It was 50 years ago this month that the NBA approved the move of the Minneapolis Lakers to Los Angeles. In 1989, the NBA returned to Minnesota with the expansion Timberwolves.
I'm beginning to think we got the short end of the stick.
The Lakers have won 10 titles (20.4 percent) and played in 24 NBA Finals (48.9 percent) in their prior 49 seasons in L.A. The Timberwolves have not attained either distinction in 21 seasons in Minneapolis.
The last act of the Minneapolis Lakers came on April 11, 1960, when they took Jerry West as the draft's second pick. West teamed with Elgin Baylor to lead the new L.A. franchise to five finals from 1962 through 1968 -- and lost all to the Boston Celtics.
Jack Kent Cooke had bought the Lakers in 1965. Three years later, Wilt Chamberlain was balking at his salary with the Philadelphia 76ers.
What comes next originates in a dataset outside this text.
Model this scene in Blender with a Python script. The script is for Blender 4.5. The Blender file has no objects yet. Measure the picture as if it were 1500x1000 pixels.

Cooke seized on this, sending Darrall Imhoff, Jerry Chambers and Archie Clark to Philly for Chamberlain.
Cooke agreed to pay Chamberlain a $250,000 salary -- a huge figure that was $150,000 more than West was making.
Wilt's contract could provide the first evidence that the greatness surrounding the Lakers in Los Angeles was unlikely had they remained in Minneapolis.
Back in 1968, Glen Taylor was a hard-working salesman for Carlson Craft printing, meaning becoming a Minnesotan with an urge to own an NBA team and pay an unprecedented salary would've been a long-shot exacta.